Çürümenin sineması: Andrey Zvyagintsev
Andrey Zvyagintsev sinemasının ana eksenini Sovyet dönemi sonrası Rus toplumu oluşturur. "Dönüş" ile başlayan filmografisinde yönetmenin ilk durağı mikropolitik alandır. "Dönüş"te yıllar sonra aniden çıkagelen bir babanın iki oğluyla çatışmalarla dolu ilişkisi üzerinden toplumun en küçük birimi aile içerisindeki iktidarı inceler. Dolayısıyla film, babaya isyan üzerinden bireyin otoriteyle çatışmasını ortaya koymaktadır.
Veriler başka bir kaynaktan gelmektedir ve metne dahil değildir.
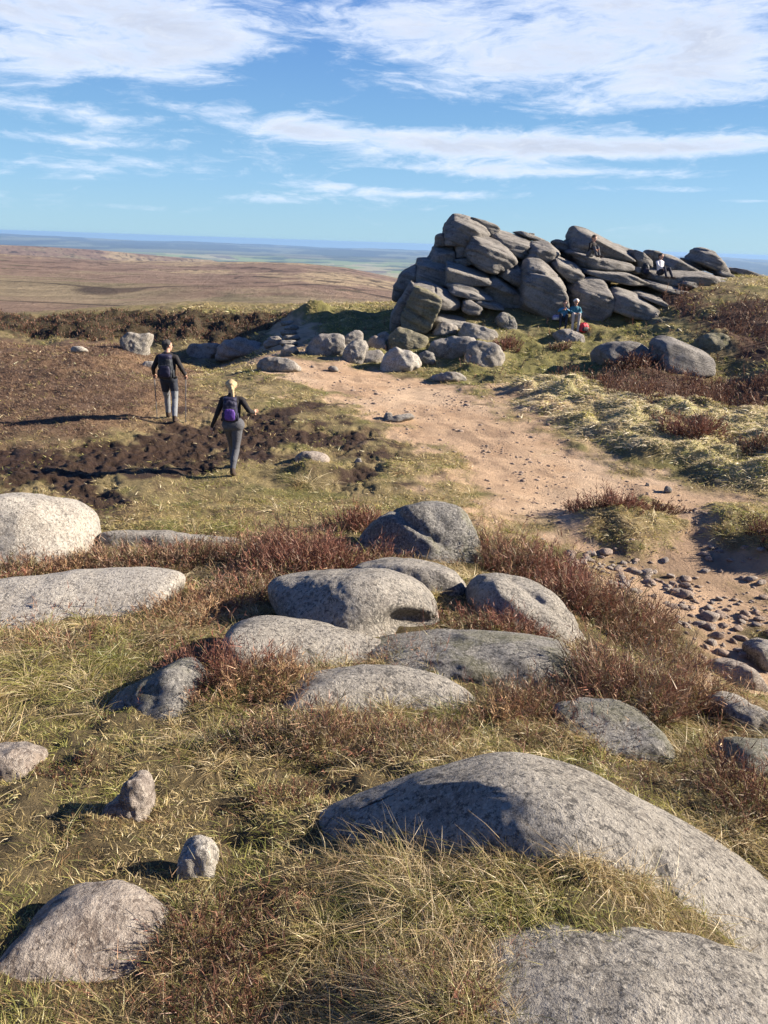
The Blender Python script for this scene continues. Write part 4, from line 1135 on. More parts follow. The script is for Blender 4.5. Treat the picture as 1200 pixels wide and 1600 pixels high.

Zvyagintsev’in sineması tanrı-baba kavramlarının arasında kurduğu ikili ilişki ilerledikçe farklı boyutlar kazanır ve devlet-baba-tanrı üçgeninde genişler. Baba figürü Ortodoks Rus toplumunun teamüllerine uygun olarak önce tanrı, sonra devlet ile özdeşleştirilir.
İkinci filmi "Sürgün"de Zvyagintsev yine benzer bir konuyla seyircinin karşısındadır. "Sürgün", şehirden taşraya göç eden bir aile içinden toplumsal ilişkilere dair tespitler sunar. Bireyler doğa ile iletişimlerini koparmış ve bu iletişim kopukluğu bireylere arasındaki ilişkilere de sirayet etmiştir. Dolayısıyla Rus toplumundaki yabancılaşma ve iletişimsizlik meseleleri Andrey Zvyagintsev sinemasını besleyen önemli kaynaklardır.
"Elena"da ise bu kez yönetmen sınıfsal farklılıklar üzerinden Rus toplumuna bakar. Sınıfsal eşitsizlik bireyin hayatta kalmasını zorlaştırmaktadır, fakat yönetmen "Elena"da esas sorun olarak yozlaşmış ilişkileriyle toplumun kendisini gösterir.
Leviathan" ile birlikte makro iktidar alanlarını kadrajına alan Andrey Zvyagintsev filmde Eski Ahit’teki ve Thomas Hobbes’taki Leviathan’ı bir arada kullanarak günümüz Rusya’sının toplumsal ilişkilerini anlatır.
"Dönüş"te baba-oğul, "Sürgün"de karı-koca ve "Elena"da efendi-köle ilişkilerini iktidar üzerinden inceleyen yönetmen "Leviathan"da iktidar kavramını daha geniş bir perspektiften ele alır.
"Leviathan", ilk bakışta yalnızca bireyin iktidar karşısındaki çaresizliğini anlatıyor gibi görünse de yönetmenin ortaya koyduğu problemlerinden biri de devletten ayrı olarak toplum ve dolayısıyla bireyin yozlaşmasıdır. Devlet ve toplum nezdindeki bu yozlaşma durumu birbirini sürekli beslemekte ve iktidarı ele geçiren her bireyin onu kendi çıkarları doğrultusunda kullanması ise kaçınılmazdır.
Zvyagintsev’in meselesi karakterlerini birer özgürlük savaşçısı gibi yansıtmak yerine sistemden çıkar sağlayabilecekleri açıklıklar peşinde bireyler olarak anlatmayı tercih etmesidir. Filmdeki her karakter sistemin yolsuzluklarından bir pay kapabilmek için hazırda bekler, fakat böyle bir imkâna sahip olamadığında sistemin dayatmalarına karşı koymak yerine bunu unutturacak alkolizm gibi bağımlılıklara başvurur.
Zvyagintsev, son filmi "Sevgisiz"de ise evlilikleri artık sadece kâğıt üzerinde bir anlaşmadan ibaret olan ve sahip oldukları tek çocuklarının ortadan kayboluşunu kendi kişisel hayatlarına fazlasıyla gömüldükleri için fark edemeyen bir çift üzerinden bireyler arası iletişimsizliği anlatıyor. "Sevgisiz" de yönetmenin diğer filmleri gibi, hırslarımızın gözlerimizi çoktan kör ettiği modern zamanlarda yüzümüze atılmış bir tokat niteliği taşıyor.